About a week ago, a friend plucked Kirsty Gunn's new collection of short stories, "This Place You Return to Is Home," off my bookshelf and said, "Must be a nice career to have."

He was referring to the book's diminutive size - coming in right at 200 pages and just over 7 inches tall, it is a hardcover small and light enough to tuck easily into a coat pocket - and the fact that the New Zealand novelist has indeed made a career out of publishing pint-sized fiction. The books' small physical stature is deceptive, though; once you open them up, Gunn's storytelling expands like a family of nesting dolls set free from their mother.

And that's an apt metaphor, too, for the characters who populate the wide open, rural New Zealand landscapes of Gunn's stories - only most of the children, be they grown-up or not, are seeking to rein in some of the sprawl of their lives. The best way to simplify? Return home, retreat into the safety of their metaphorical mothers' bodies.
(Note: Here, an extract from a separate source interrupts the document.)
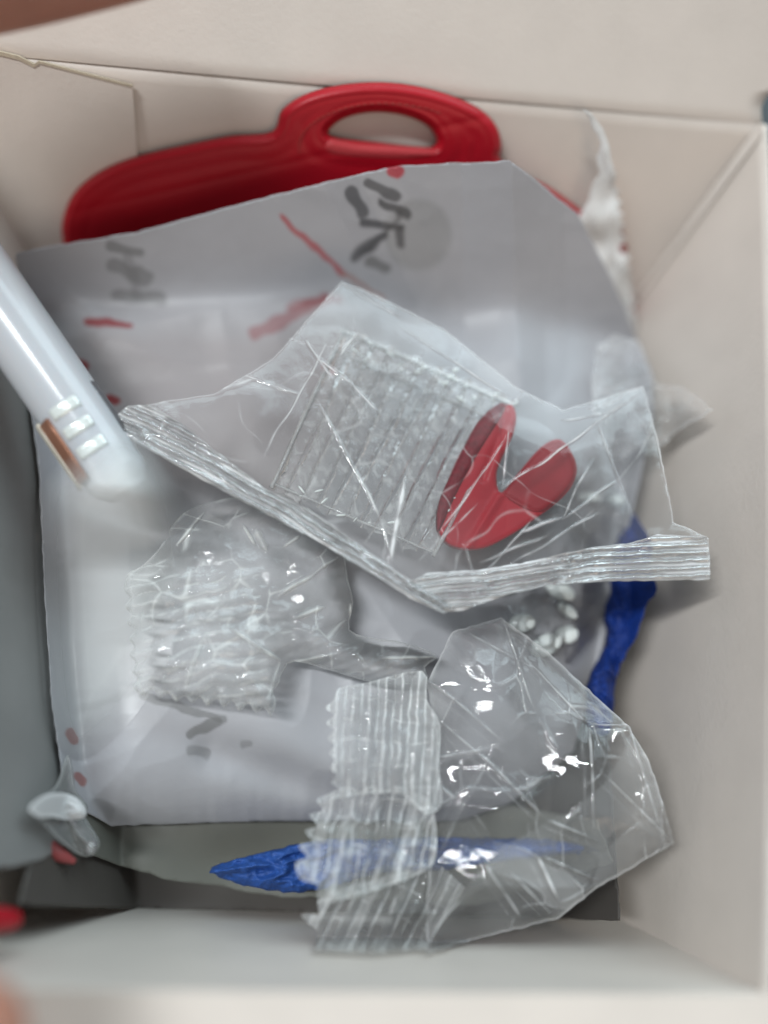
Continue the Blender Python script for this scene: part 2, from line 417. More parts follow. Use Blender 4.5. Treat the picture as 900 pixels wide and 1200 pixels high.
# side tab glued on the inside of the back wall, its cut upper edge raw
pt = [(-95., 36.), (0., 62.), (22., 68.), (40., 77.), (45., 73.), (155., 102.), (158., 140.), (161., 186.), (168., 330.), (-60., 330.)]
tabw = [PB(x, y, .0009) for x, y in pt]
tab = slab('side_tab', tabw, tuple(-NB * .0006), 'board', box)
ed = [PB(x, y, .0011) for x, y in [(-95., 34.), (0., 60.5), (22., 66.), (40., 75.5), (45., 71.5), (155., 100.), (155., 102.4), (46., 74.5), (39.5, 79.), (21.5, 70.), (0., 65.), (-95., 40.)]]
slab('cut_edge', ed, tuple(-NB * .0008), 'board_cut', box)

# ------------------------------------------------------------------ red moulded object standing against the back wall
redo = thing('red_loop_handle', 'glossy red plastic piece with an oval loop standing against the back wall', 'plastic handle')
body = smoothpoly([(74, 284), (74, 255), (88, 225), (118, 201), (160, 184), (215, 171), (270, 160), (318, 155), (330, 130), (356, 112), (395, 101), (440, 97), (485, 101), (530, 113), (565, 130), (583, 150), (588, 172), (586, 186), (602, 200), (640, 218), (672, 240), (700, 264), (722, 290), (736, 330), (744, 385), (700, 340), (560, 330), (300, 330), (90, 330)], 5)  # right wedge of the outline stands in for dark red shade and reflection
hole = smoothpoly([(385, 157), (396, 143), (420, 134), (450, 132), (481, 138), (503, 150), (512, 167), (500, 173), (450, 168), (408, 164)], 4)
def redz(X, Y):
    d = np.minimum(edgedist(X, Y, body), edgedist(X, Y, hole))
    z = .0042 * np.clip(d / 9, 0, 1) ** .5 - .0002 * np.exp(-((d - 14) / 2.2) ** 2) - .0003 * np.exp(-((d - 30) / 6) ** 2)
    z -= .0003 * np.exp(-(np.abs(Y - (248 - .23 * (X - 90))) / 5) ** 2)
    return .0014 + z * .5
sheet('handle_body', body, redz, 'red', redo, 1.6, proj=PB, holes=[hole], thick=.0006)
lip = smoothpoly([(384, 163), (420, 169), (470, 172), (512, 176), (514, 184), (470, 190), (400, 186), (378, 176)], 4)
sheet('loop_lip', lip, lambda X, Y: .0029 + .0008 * np.clip(edgedist(X, Y, lip) / 6, 0, 1), 'redlip', redo, 1.6, proj=PB, thick=.001)
for k in range(30):                              # dashes of the moulded line round the loop
    a = math.radians(188 - k * 4.6); cx, cy = 452, 172
    ex = lambda s, a=a: (cx + (112 + s) * math.cos(a), cy - (56 + s * .55) * math.sin(a))
    a2 = a - math.radians(2.9)
    q = [(cx + 103 * math.cos(a), cy - 52 * math.sin(a)), (cx + 103 * math.cos(a2), cy - 52 * math.sin(a2)), (cx + 101.2 * math.cos(a2), cy - 50.6 * math.sin(a2)), (cx + 101.2 * math.cos(a), cy - 50.6 * math.sin(a))]
    slab('stitch', [PB(float(x), float(y), .0037) for x, y in q], tuple(-NB * .0004), 'redline', redo)

# ------------------------------------------------------------------ white sachet with the zigzag edge standing behind the pouch
zz = [(683, 128), (690, 138), (694, 150), (700, 158), (704, 168), (702, 178), (699, 186), (701, 195), (703, 205), (696, 214), (692, 225), (690, 236), (680, 252), (676, 262),
      (700, 330), (735, 405), (748, 420)]
y = 420.
right = []
while y > 215:
    f_ = (420 - y) / 205
    right += [(751 - 26 * f_ ** 1.3, y), (744 - 26 * f_ ** 1.3, y - 7)]; y -= 13
right += [(722, 205), (716, 188), (714, 172), (707, 152), (694, 134)]
def inkS(X, Y):
    c = np.tile(np.array([.74, .74, .73]), (len(X), 1))
    for (x, y_, r) in ((733, 270, 6), (733, 291, 7), (728, 245, 3.5)):
        k = np.hypot(X - x, Y - y_) < r; c[k] = (.22, .02, .02)
    return c
so = sheet('zigzag_sachet', zz + right, lambda X, Y: .0052 + .0016 * vnoise(X, Y, 26, 3) + .0010 * vnoise(X, Y * .4, 9, 33), 'sachet', None, 1.5, proj=PB, attrs={'ink': inkS}, thick=.0003)
tag(so, 'thin white sachet with a zigzag cut edge standing against the back wall', 'sachet')

# ------------------------------------------------------------------ packets and a painted shade sheet at the bottom of the box
def zlow(X, Y): return .004 + .006 * vnoise(X, Y * .18, 26, 40)
pl = densify([(-80, 400), (60, 420), (90, 560), (130, 880), (110, 960), (50, 1010), (-80, 1030)], 2, 12, 1)
tag(sheet('grey_packet', pl, zlow, 'grey', None, 3, thick=.0003, lift=.0008), 'dark grey plastic packet at the bottom left of the box', 'packet')
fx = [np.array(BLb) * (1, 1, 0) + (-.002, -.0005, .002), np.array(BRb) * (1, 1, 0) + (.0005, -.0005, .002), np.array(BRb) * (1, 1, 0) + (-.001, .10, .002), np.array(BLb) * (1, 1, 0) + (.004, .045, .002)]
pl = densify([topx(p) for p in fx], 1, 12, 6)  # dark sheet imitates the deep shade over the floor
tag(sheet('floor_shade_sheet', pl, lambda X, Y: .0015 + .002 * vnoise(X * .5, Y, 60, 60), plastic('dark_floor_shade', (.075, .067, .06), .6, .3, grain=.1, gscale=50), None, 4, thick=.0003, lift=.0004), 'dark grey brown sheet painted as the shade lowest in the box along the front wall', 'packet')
pl = densify([(60, 950), (560, 940), (700, 960), (720, 1010), (560, 1062), (330, 1050), (190, 1030), (100, 1000)], 2, 12, 2)
tag(sheet('greenish_packet', pl, lambda X, Y: .004 + .007 * vnoise(X * .6, Y, 60, 50), 'olive', None, 3, thick=.0003), 'dull greenish grey packet below the white pouch near the front wall', 'packet')

# blue cloth
def path(l): return [tuple(P(float(x), float(y), z)) for x, y, z in l]
bp1 = densify(smoothpoly([(742, 602), (754, 618), (764, 640), (762, 668), (770, 690), (756, 712), (748, 742), (732, 770), (722, 800), (714, 860), (690, 850), (688, 806), (698, 778), (712, 750), (708, 720), (716, 690), (716, 655), (728, 622)], 3), 1.2, 5, 51)
def zB(p, base, sx, sy, sd):
    def f_(X, Y):
        u = X * sx + Y * sy + 16 * vnoise(X, Y, 34, sd); v = -X * sy + Y * sx
        return base + .0035 * np.clip(edgedist(X, Y, p) / 9, 0, 1) ** .5 + .0032 * ridged(u * 2.2, v * .8, 34, sd + 1, 3)
    return f_
b1 = sheet('blue_strap', bp1, zB(bp1, .020, .92, -.38, 52), 'blue', None, 1.5, thick=.0006)
tag(b1, 'twisted dark blue cloth strap hanging down beside the right wall', 'strap')
bp2 = densify(smoothpoly([(246, 1022), (272, 1008), (320, 996), (380, 984), (440, 984), (500, 980), (560, 982), (640, 984), (705, 996), (640, 1004), (570, 1012), (520, 1020), (450, 1022), (400, 1036), (350, 1046), (296, 1040)], 3), 1.2, 5, 55)
b2 = sheet('blue_strap', bp2, zB(bp2, .011, .2, .98, 56), 'blue2', None, 1.5, thick=.0006)
tag(b2, 'bright blue cloth strap lying across the front under the clear ribbed bag', 'strap')

# ------------------------------------------------------------------ the big printed white pouch
pouch = densify([(18, 297), (60, 288), (160, 272), (300, 234), (420, 204), (470, 194), (598, 188), (677, 250), (721, 335), (745, 392), (764, 438), (766, 480), (750, 560), (736, 620), (718, 700), (700, 790), (672, 880), (600, 940), (540, 962), (300, 962), (130, 968), (96, 950), (72, 905), (60, 820), (52, 700), (46, 560), (30, 420)], .7, 9, 4)
def pouchz(X, Y):
    d = edgedist(X, Y, pouch)
    z = .012 + .015 * (1 - np.exp(-d / 42))
    z += .0030 * np.clip(1 - segdist(X, Y, 600, 190, 610, 470) / 90, 0, 1)
    z += .0020 * np.clip(1 - segdist(X, Y, 60, 400, 420, 330) / 70, 0, 1)
    z -= .0020 * np.exp(-(segdist(X, Y, 180, 310, 420, 280) / 26) ** 2)
    z += .0020 * vnoise(X, Y, 85, 8) + .0011 * ridged(X, Y, 100, 12, 2)
    z += .0016 * np.clip(1 - segdist(X, Y, 340, 560, 560, 880) / 90, 0, 1)
    z -= .0024 * np.exp(-(segdist(X, Y, 250, 880, 420, 940) / 22) ** 2)
    z += .004 * np.clip((X - 640) / 110, 0, 1)
    zb = zwall(X, Y, .0105) + .003
    z = .5 * (z + zb + np.sqrt((z - zb) ** 2 + .004 ** 2)) + .00018 * ridged(X, Y, 70, 15, 2) * np.clip((450 - Y) / 80, 0, 1)
    z += .0022 * np.clip(1 - segdist(X, Y, 600, 185, 606, 420) / 60, 0, 1) + .0012 * np.clip(1 - segdist(X, Y, 420, 205, 520, 420) / 40, 0, 1)
    return z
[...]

Of course, this is never a true fix as much as a temporary elixir; Gunn drives, uh, home the message of "You can't go home again" with a velvet hammer.

She executes a neat trick with the two-part opener, "Not Much to Go On," the story of a young mother who returns to her hometown with her three small children in tow. The irony, of course, is that her children long to be in their own hometown, the city where their abandoned father awaits. Set in past tense and told with a third-person voice, the mirroring components offer the tale first from the mother's perspective, then her daughter's. One man's liberation is another's jail, Gunn taunts in that quiet way of hers. But wait a minute - abandoned father? Why? How? Satisfactory pay-offs rarely come in Gunn's work, which flows with all the consistency and tangibility of a dream. Even when it's good for you, you're still left with lingering doubts and hungry - but not famished - curiosity.

More of the same in "Everyone Is Sleeping" and "Tinsel Bright," until nostalgia is a bitter pill best left unswallowed and memory is just poison for your head. Idealism clouds judgment. Hindsight is fuzzy. Isolation breeds isolation, and families can't fix the frustrations they created. By the time page two hundred is reached, shadows of the past haunting characters more than in any Stephen King horror story, you realize how truly deceptive size is, as Gunn's weary but ultimately fearless voice weighs awfully heavy in your coat pocket.